Lorca is zo’n stadje waar je altijd hard voorbij rijdt, halverwege tussen Valencia en Granada; geen tijd om te stoppen, geen zin ook om te ontdekken of er wel wat te ontdekken valt, ook al omdat het er in de zomer bloedheet moet zijn. Ben er nu drie volle dagen geweest, en zoals alle stadjes in Spanje heeft ook Lorca zijn charme, zijn barretjes, zijn monumenten, zijn oude straatjes, zijn mooie kerken en vooral zijn kasteel boven op de berg. Dat bestaat allemaal nog wel, maar is behoorlijk beschadigd. Geen van de 16 kerken is nog te betreden – morgen zijn er nergens missen – en het kasteel is gesloten, allemaal geteisterd door een aardbeving van 5,1 op de schaal van Richter. Dat leek niet zoveel, toen ik het in Barcelona las en direkt door mijna bazen bij El Periódico naar Lorca werd gestuurd, maar ter plekke bleek de impact toch behoorlijk groot, en niet alleen vanwege de negen dodelijke slachtoffers.

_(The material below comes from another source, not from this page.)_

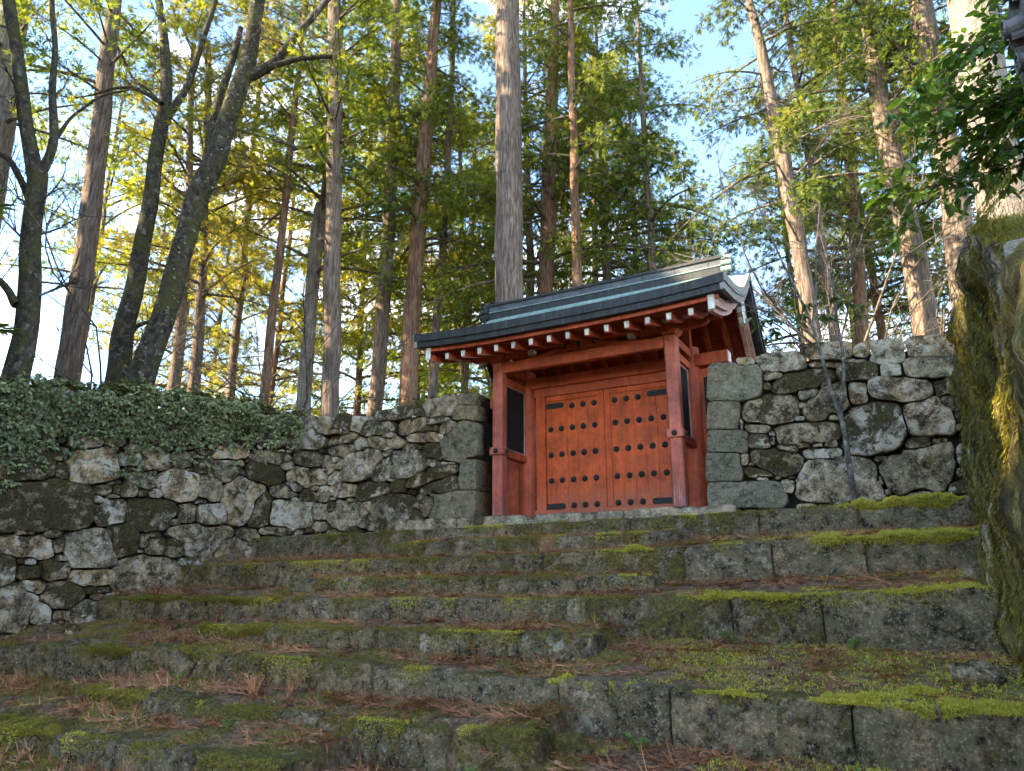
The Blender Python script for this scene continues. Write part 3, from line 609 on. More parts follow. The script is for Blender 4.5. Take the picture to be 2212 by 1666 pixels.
def stone_mesh(st, others, line, seed, corner=None, batter=0.0, ztop=None):
    s0, z0, rs, rz, ang, pw = st
    big = pw > 6
    K = 36
    a = math.radians(ang)
    th = np.linspace(0, 2 * math.pi, K, endpoint=False)
    du, dv = np.cos(th), np.sin(th)
    r = 1 / (np.abs(du / rs) ** pw + np.abs(dv / rz) ** pw) ** (1 / pw)
    us, vs = du * r, dv * r
    ds, dz = us * math.cos(a) - vs * math.sin(a), us * math.sin(a) + vs * math.cos(a)
    T = np.linspace(0.1, 1.42 if not big else 1.06, 60)
    S = s0 + ds[:, None] * T; Z = z0 + dz[:, None] * T
    md = np.full(S.shape, 9.0)
    for q in others:
        if abs(q[0] - s0) > rs * 1.5 + max(q[2], q[3]) * 1.5 or abs(q[1] - z0) > rz * 1.5 + max(q[2], q[3]) * 1.5: continue
        md = np.minimum(md, sdist(q, S, Z))
    hit = md < T
    tb = np.where(hit.any(1), T[np.argmax(hit, 1)], T[-1])
    tb = 0.7 * tb + 0.15 * (np.roll(tb, 1) + np.roll(tb, -1))
    rr = np.hypot(ds, dz) * tb
    gap = 0.017 if not big else 0.009
    tb = tb * np.clip((rr - gap) / np.maximum(rr, 1e-4), 0.4, 1)
    bs, bz = ds * tb, dz * tb
    if corner is not None:
        bs = np.maximum(bs, corner - s0 + 0.004)
    size = min(rs, rz)
    bulge = min(0.085, 0.34 * size) if not big else 0.035
    rnd = random.Random(seed)
    tx, tz = rnd.uniform(-0.28, 0.28), rnd.uniform(-0.28, 0.22)
    if big: tx *= 0.15; tz *= 0.15
    push = rnd.uniform(-0.07, 0.06) if not big else rnd.uniform(-0.01, 0.01)
    if big: rings = [(1.0, -0.55), (1.0, 0.35), (0.985, 0.8), (0.95, 0.97), (0.82, 1.0), (0.66, 1.0), (0.48, 1.0), (0.3, 1.0), (0.14, 1.0)]
    else: rings = [(0.96, -0.3 / max(bulge, 0.03)), (1.0, -0.35), (0.978, 0.55), (0.925, 0.86), (0.62, 1.0), (0.32, 1.03)]
    if big: rings[0] = (1.0, -14)
    planes = [(bulge * rnd.uniform(0.7, 1.15), rnd.uniform(-0.55, 0.55), rnd.uniform(-0.45, 0.6)) for _ in range(3)]
    V = []
    def P(fs, fz, d):
        s, z = s0 + fs, z0 + fz
        q = Vector((s * 3.3, z * 3.3, seed * 1.37))
        amp = min(0.06, size * 0.24)
        dd = d * bulge
        if not big and d > 0:
            for h_, gx_, gz_ in planes: dd = min(dd, max(0.0, h_ + gx_ * fs + gz_ * fz))
        dd += push + (tx * fs + tz * fz) * 0.6
        if d > 0:
            f1 = mn.fractal(q, 1.0, 2.0, 4)
            ridge = abs(mn.noise(q * 0.9 + Vector((5, 1, 2))))
            dd += f1 * amp * (1.0 if not big else 0.35) + (mn.fractal(q * 3.2, 1.0, 2.0, 3) * 0.022 if big else 0) + (0.5 - ridge) * amp * (0.9 if not big else 0)
        dd += batter * (1.2 - z)
        w = mn.noise(Vector((s * 6, z * 6, seed))) * 0.018 * (0 if big else 1)
        x, y = line.p(s + w, dd)
        return (float(x), float(y), z + w * 0.6)
    for f, d in rings:
        for k in range(K): V.append(P(bs[k] * f, bz[k] * f, d))
    V.append(P(0, 0, 1.12 if not big else 1.0))
    F = []
    nr = len(rings)
    for i in range(nr - 1):
        for k in range(K):
            F.append((i * K + k, i * K + (k + 1) % K, (i + 1) * K + (k + 1) % K, (i + 1) * K + k))
    for k in range(K): F.append(((nr - 1) * K + k, (nr - 1) * K + (k + 1) % K, nr * K))
    F.append(tuple(range(K - 1, -1, -1)))
    me = bpy.data.meshes.new('stone')
    me.from_pydata(V, [], F)
    me.polygons.foreach_set('use_smooth', [True] * (len(F) - 1) + [False])
    bm = bmesh.new(); bm.from_mesh(me); bmesh.ops.recalc_face_normals(bm, faces=bm.faces); bm.to_mesh(me); bm.free()
    return me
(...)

Bijna 80% van de gebouwen liepen min of meer schade op, en enkele duizenden mensen zullen voorlopig niet naar huis kunnen. Lorca ligt op de ‘spleet’ in de aarde die enkele jaren terug ook het Italiaanse l’Aquila teisterde; een actieve aardbevingstreek dus, maar dat bleef meestal beperkt tot enkele lichte trillingen. Tot woensdag dus. Dat maakte nog het meeste indruk, hoe de mensen vertelden wat ze hadden meegemaakt. Een hevig trillende aarde is uiterst beangstigend, je kunt soms zelfs niet blijven staan. Veel stoere mannen moesten huilen of kregen kippenvel als ze het verhaal nog eens vertelden.
Zorgen maak ik me niet, ondanks de kop boven deze post, maar tot woensdag had ik nooit gedacht dat ik ooit een dodelijke en verwoestende aardbeving ergens dichtbij in Spanje zou moeten verslaan.